A Call for Urgent Action
In response to the mounting crisis, the NESDC has proposed several measures to bolster SME resilience. Chief among them is expanding access to financing, which would enable businesses to invest in technology and innovation. By streamlining production processes and reducing costs, SMEs could regain a competitive edge in a market defined by rapid change. Danucha Pichayanan underscored the urgency of such interventions, noting that strengthening SMEs would stabilize employment and boost incomes for millions.
The World Bank echoes this sentiment, advocating for increased public and private sector collaboration to prioritize innovation. The report highlights the untapped potential for R&D investment in Thailand, suggesting that targeted policies could help close the gap with regional leaders like Vietnam and the Philippines. Examples from these countries, where innovation engagement is significantly higher, offer a roadmap for Thailand to follow.
Regional Context: Learning from Neighbors
Thailand’s lag in innovation stands in sharp contrast to the progress made by other ASEAN nations. Vietnam, for instance, has seen 37.9% of its businesses adopt process innovation, supported by a growing focus on R&D (15.7% of business activity). Similarly, Malaysia’s adoption of foreign technology (23%) has helped its firms remain competitive despite lower rates of new product introduction. These examples illustrate the transformative potential of innovation, even in economies facing similar global pressures.
Indonesia, while behind in some metrics, demonstrates strength in foreign technology adoption, a strategy that could offer lessons for Thailand. By leveraging external expertise and tools, Indonesian firms have managed to offset some of their innovation deficits. For Thai policymakers, these regional success stories underscore the importance of tailored interventions that address specific gaps in the SME ecosystem.

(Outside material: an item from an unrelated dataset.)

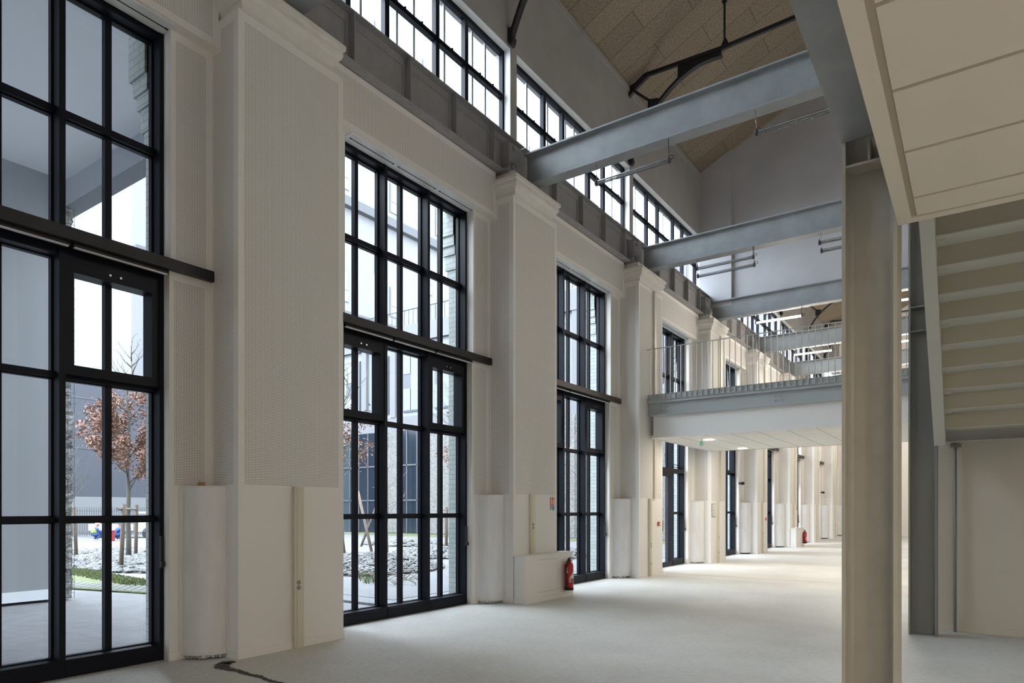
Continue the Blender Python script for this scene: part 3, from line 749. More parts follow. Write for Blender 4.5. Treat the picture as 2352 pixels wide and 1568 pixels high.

Financial Support as a Lifeline
One of the most immediate barriers for Thai SMEs is access to capital. Many lack the resources to invest in new technologies or training, perpetuating their reliance on outdated production methods. The NESDC’s recommendation to expand financing options could serve as a lifeline, particularly for smaller enterprises hardest hit by the closures. Government-backed loans, subsidies, or partnerships with private lenders could provide the necessary funds to kickstart innovation.
Additionally, incentives for R&D investment—such as tax breaks or grants—could encourage businesses to prioritize long-term growth over short-term survival. While the upfront costs of such policies may be significant, the potential returns in terms of job creation and economic stability are substantial. For an economy as dependent on SMEs as Thailand’s, these measures are not just beneficial but essential.
The Road Ahead
As Thailand navigates this critical juncture, the stakes for its SME sector could not be higher. The innovation gap, compounded by external pressures like global trade wars, poses a formidable challenge to economic recovery. Yet, with nearly 13 million workers relying on SMEs for their livelihoods, inaction is not an option. Targeted investments in technology and R&D, coupled with accessible financing, could chart a path forward, enabling Thai businesses to compete on a global stage.
Regional examples offer hope, but adapting these strategies to Thailand’s unique context will require coordinated efforts from both government and industry. Public sentiment, as gauged through social media platforms like X, reflects growing concern over job losses and economic uncertainty, adding urgency to the need for reform. As policymakers weigh their options, the question remains: can Thailand bridge its innovation divide before the damage to its SME sector becomes irreversible?